__Source excerpt__:
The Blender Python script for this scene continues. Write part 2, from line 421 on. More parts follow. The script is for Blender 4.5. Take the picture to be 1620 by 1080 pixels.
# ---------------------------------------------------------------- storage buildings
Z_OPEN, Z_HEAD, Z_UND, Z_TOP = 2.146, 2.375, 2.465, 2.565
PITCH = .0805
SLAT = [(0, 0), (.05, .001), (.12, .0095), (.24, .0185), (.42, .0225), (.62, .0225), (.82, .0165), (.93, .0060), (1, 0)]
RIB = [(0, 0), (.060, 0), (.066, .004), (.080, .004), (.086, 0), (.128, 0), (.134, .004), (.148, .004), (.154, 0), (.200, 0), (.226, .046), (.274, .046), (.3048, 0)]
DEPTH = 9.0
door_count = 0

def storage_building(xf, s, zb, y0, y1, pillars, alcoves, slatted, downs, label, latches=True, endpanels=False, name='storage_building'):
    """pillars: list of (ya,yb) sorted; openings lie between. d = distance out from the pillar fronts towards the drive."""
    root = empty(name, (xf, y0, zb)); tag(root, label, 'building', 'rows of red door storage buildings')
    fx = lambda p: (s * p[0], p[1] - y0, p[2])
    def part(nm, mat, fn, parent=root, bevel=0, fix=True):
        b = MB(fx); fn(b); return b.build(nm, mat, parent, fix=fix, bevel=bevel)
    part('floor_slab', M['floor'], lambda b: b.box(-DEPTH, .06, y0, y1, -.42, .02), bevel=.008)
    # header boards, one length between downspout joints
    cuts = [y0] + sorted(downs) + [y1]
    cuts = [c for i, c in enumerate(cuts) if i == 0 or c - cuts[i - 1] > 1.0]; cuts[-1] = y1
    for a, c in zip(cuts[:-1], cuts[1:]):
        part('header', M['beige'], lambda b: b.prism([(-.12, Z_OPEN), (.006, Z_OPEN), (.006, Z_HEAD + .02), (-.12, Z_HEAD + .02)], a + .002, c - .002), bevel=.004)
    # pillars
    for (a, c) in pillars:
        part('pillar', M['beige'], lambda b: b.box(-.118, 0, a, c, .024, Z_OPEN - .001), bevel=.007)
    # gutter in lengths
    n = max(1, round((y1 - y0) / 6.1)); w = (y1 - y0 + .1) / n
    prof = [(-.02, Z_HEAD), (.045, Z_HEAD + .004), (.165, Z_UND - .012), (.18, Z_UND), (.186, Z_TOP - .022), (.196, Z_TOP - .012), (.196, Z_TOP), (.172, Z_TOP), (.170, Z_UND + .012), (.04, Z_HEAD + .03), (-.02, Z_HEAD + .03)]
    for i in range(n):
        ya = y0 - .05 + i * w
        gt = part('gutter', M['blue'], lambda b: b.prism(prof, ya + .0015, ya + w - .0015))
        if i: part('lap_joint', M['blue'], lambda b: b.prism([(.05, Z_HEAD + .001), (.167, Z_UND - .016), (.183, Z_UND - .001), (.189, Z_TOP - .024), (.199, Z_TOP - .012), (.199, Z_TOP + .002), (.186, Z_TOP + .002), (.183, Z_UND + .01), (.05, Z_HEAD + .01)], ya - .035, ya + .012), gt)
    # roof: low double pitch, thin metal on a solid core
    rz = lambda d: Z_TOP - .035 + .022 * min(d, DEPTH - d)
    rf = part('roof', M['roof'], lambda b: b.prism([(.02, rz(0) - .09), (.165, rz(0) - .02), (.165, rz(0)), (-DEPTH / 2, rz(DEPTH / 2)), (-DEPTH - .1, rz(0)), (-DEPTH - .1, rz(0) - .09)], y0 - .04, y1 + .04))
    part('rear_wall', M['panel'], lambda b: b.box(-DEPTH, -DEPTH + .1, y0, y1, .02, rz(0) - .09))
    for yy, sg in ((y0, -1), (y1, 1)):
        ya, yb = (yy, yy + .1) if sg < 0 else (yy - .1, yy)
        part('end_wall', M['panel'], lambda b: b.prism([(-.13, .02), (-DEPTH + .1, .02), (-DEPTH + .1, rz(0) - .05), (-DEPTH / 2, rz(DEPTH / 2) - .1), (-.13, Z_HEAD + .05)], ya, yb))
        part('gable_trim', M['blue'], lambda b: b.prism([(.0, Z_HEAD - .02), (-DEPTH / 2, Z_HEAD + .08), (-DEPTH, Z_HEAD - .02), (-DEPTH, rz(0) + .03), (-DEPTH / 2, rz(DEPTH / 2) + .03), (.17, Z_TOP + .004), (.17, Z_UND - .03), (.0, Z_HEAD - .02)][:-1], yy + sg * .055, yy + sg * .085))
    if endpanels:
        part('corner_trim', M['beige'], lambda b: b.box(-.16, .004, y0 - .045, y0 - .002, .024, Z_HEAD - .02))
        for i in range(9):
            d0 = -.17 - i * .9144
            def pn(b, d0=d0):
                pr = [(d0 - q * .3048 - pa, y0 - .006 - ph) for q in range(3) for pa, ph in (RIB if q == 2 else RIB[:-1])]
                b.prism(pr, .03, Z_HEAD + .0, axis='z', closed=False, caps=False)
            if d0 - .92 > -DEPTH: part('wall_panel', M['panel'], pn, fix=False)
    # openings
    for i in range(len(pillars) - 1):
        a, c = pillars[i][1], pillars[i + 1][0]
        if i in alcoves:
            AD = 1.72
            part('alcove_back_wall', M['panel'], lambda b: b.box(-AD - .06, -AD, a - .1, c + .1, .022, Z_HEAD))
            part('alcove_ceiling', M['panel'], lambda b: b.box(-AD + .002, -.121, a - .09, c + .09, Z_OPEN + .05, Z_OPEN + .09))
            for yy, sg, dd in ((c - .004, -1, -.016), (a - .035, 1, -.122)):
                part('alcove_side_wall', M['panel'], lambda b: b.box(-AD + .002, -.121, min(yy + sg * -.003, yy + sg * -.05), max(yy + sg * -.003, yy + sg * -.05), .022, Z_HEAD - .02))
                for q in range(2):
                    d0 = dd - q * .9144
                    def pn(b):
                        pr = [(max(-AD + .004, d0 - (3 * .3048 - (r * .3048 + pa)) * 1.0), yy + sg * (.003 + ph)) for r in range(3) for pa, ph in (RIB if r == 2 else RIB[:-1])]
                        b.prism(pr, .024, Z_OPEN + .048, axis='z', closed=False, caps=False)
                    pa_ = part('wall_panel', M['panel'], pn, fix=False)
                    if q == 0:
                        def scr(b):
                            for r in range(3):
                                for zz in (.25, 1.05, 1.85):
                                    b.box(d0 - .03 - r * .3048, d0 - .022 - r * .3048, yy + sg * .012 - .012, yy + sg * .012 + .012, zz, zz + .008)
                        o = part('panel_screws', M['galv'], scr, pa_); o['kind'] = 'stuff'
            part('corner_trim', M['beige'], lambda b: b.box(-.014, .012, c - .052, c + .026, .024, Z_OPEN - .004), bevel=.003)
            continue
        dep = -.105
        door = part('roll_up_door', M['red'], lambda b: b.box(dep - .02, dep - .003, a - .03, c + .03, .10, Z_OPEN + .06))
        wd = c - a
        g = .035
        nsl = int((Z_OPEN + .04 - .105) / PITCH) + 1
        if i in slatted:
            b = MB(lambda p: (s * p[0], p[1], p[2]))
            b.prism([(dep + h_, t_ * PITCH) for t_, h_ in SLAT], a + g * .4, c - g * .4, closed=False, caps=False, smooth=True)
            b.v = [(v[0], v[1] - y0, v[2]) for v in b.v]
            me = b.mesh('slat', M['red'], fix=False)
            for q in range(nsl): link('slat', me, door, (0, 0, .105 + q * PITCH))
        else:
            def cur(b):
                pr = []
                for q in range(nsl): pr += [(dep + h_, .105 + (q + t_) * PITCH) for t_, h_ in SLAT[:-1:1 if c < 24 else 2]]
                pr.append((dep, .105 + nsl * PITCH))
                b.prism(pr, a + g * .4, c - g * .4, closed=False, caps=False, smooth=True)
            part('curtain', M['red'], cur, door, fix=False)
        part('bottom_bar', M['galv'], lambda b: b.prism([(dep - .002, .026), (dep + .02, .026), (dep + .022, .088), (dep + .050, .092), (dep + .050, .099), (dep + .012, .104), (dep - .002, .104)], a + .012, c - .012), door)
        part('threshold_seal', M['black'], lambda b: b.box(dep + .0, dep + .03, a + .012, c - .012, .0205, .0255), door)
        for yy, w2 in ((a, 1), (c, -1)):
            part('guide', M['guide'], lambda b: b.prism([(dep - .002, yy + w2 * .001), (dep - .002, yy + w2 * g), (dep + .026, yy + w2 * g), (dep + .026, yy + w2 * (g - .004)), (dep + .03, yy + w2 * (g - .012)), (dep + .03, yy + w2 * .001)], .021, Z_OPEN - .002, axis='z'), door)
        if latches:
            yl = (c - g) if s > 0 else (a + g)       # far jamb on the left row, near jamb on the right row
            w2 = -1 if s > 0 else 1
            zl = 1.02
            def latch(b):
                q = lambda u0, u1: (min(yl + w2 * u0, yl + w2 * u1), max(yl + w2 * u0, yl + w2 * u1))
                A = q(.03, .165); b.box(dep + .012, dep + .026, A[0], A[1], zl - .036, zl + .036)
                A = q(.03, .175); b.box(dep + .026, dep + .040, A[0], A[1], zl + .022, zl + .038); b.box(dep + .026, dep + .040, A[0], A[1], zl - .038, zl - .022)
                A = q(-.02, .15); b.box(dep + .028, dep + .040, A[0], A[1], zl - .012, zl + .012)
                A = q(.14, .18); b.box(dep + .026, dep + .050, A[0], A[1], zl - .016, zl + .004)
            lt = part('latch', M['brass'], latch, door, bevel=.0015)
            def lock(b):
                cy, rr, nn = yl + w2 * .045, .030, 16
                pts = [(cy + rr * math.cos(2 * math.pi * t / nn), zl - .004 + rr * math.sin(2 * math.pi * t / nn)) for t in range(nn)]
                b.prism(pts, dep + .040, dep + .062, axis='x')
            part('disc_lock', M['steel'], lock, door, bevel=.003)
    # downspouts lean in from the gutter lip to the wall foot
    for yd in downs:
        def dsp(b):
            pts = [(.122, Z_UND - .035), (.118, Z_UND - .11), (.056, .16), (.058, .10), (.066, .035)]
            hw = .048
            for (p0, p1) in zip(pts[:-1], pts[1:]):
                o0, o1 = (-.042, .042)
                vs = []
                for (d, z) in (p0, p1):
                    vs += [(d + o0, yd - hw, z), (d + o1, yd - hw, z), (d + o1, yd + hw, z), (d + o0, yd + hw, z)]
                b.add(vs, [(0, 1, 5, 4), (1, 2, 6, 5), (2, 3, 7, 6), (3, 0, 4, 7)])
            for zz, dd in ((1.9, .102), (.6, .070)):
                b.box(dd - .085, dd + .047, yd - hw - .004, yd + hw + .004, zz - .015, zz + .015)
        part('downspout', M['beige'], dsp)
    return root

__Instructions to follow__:
What do the lines above say from the one containing "part('alcove_ceiling', M['panel'], lambda" down to the one containing "for yy, sg, dd"? Return them exactly, both end lines included, and only them.

__Written answer__:
            part('alcove_ceiling', M['panel'], lambda b: b.box(-AD + .002, -.121, a - .09, c + .09, Z_OPEN + .05, Z_OPEN + .09))
            for yy, sg, dd in ((c - .004, -1, -.016), (a - .035, 1, -.122)):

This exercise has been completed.